The jury of social media will always spin yarns about the lack of consistency at NHL Department of Player Safety and the idea that senior vice-president George Parros flips a coin when making decisions. If you take the time to study the rulebook and understand how the league compares similar types of plays to each other to make decisions, you'll actually find a lot of consistency, far more than the department gets credit for.

But sometimes, the DOPS gets saddled with a bang-bang play so difficult to evaluate that it may as well indeed flip a coin. Boston Bruins defenseman Zdeno Chara's hit on San Jose Sharks left winger Evander Kane Tuesday falls in that category. Kane took a shoulder to the face and was angered enough to deliberately fight hockey's equivalent of Gregor 'The Mountain' Clegane. The infraction in question when deciding whether Chara deserved supplemental discipline was Rule 48.1, illegal check to the head. Repeat offenses or an injury to Kane would only be taken into consideration for lengthening a punishment if the play was deemed illegal. Otherwise, they're irrelevant. In the end, the news broke Wednesday morning Chara would receive no hearing. So did he really not violate rule 48.1? Here's the full definition:

"A hit resulting in contact with an opponent’s head where the head was the main point of contact and such contact to the head was avoidable is not permitted. In determining whether contact with an opponent's head was avoidable, the circumstances of the hit including the following shall be considered:

(i) Whether the player attempted to hit squarely through the opponent’s body and the head was not "picked" as a result of poor timing, poor angle of approach, or unnecessary extension of the body upward or outward.

(ii) Whether the opponent put himself in a vulnerable position by assuming a posture that made head contact on an otherwise full body check unavoidable.

Now, let's look at the hit:

Chara seems close to committing the sin outlined in (i).
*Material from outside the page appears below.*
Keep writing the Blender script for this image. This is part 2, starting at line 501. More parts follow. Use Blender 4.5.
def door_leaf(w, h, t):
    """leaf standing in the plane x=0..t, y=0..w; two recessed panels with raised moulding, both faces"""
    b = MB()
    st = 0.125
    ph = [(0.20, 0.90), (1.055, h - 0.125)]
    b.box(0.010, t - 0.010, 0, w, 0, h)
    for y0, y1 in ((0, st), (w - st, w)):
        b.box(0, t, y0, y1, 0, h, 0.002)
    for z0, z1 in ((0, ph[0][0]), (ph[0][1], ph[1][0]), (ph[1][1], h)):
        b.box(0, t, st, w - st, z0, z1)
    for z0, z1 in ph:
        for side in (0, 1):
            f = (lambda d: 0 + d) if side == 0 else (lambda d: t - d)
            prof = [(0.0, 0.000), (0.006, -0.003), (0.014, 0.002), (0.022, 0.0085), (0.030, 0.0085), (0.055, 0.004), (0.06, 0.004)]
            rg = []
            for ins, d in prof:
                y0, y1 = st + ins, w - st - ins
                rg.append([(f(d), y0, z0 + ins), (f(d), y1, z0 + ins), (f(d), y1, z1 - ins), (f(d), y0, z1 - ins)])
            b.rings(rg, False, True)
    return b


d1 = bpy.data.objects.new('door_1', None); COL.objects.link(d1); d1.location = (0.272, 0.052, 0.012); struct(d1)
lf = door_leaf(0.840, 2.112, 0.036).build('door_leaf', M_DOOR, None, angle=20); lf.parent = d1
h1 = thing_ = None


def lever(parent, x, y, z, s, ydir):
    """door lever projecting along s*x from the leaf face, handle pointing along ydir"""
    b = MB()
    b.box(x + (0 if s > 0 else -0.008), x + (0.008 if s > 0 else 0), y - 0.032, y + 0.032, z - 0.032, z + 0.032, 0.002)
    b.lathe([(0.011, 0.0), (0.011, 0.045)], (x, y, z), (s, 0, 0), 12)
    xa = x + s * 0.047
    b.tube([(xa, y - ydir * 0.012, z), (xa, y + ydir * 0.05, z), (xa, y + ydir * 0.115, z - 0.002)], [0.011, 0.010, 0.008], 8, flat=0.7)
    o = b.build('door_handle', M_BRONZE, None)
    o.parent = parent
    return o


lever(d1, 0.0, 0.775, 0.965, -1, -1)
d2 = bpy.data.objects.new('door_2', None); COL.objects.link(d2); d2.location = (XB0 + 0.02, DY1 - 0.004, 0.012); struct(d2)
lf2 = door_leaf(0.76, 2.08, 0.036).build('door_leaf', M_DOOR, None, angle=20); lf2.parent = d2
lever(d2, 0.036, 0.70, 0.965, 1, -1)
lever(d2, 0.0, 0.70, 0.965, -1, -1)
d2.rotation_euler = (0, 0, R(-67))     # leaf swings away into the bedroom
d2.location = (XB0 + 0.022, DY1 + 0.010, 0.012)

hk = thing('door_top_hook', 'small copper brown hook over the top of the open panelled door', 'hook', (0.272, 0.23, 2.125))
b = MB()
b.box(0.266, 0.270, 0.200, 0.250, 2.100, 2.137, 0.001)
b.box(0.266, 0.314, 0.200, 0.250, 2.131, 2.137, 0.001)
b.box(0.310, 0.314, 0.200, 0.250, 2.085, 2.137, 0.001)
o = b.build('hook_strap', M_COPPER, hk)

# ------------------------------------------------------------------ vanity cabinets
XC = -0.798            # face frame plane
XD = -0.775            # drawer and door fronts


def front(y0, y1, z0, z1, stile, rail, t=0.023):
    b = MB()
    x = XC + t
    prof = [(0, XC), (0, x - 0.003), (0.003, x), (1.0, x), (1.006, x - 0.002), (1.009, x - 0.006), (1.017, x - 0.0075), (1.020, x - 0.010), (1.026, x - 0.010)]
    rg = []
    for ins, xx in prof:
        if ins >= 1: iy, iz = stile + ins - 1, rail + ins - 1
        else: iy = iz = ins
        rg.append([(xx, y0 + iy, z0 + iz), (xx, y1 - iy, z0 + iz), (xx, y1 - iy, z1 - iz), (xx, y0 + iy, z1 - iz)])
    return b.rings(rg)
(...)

Kane's head eats the brunt of the impact, though Chara's skates-on-the-ice posture indicates he's attempting a full-body hit, helping his case. The head is the principal point of contact. Does that make the play an open-and-shut case for suspension? Not so fast. What about condition (ii)? Does Kane assume a posture that makes head contact unavoidable? He lunges for the puck, ducking his head downward and into the line of fire in the process. The above clip makes it look like Chara has time to change his trajectory and save Kane's noggin, but it's always dangerous to cherrypick slo-mo footage. Watch it again at full speed (1:11 mark):

It's a half-second between Kane lunging forward and Chara colliding with him. There isn't too much time for Chara to adjust. That said, there also isn't no time, and the league had to consider that the two had been engaging in an escalating battle throughout the game. Narrative does matter when evaluating a perpetrator's intent.

But, really, deciding whether to suspend Chara came down to that tiny gap between Kane bending down and Chara tagging Kane's skull. This was a tough one, and the DOPS was guaranteed to inflame one fan base or the other regardless of what it decided. It truly was a coin flip. That's an unenviable position. Kane may think the DOPS is the Three Blind Mice, but it was Kane putting himself in a vulnerable position that saved Chara's bacon.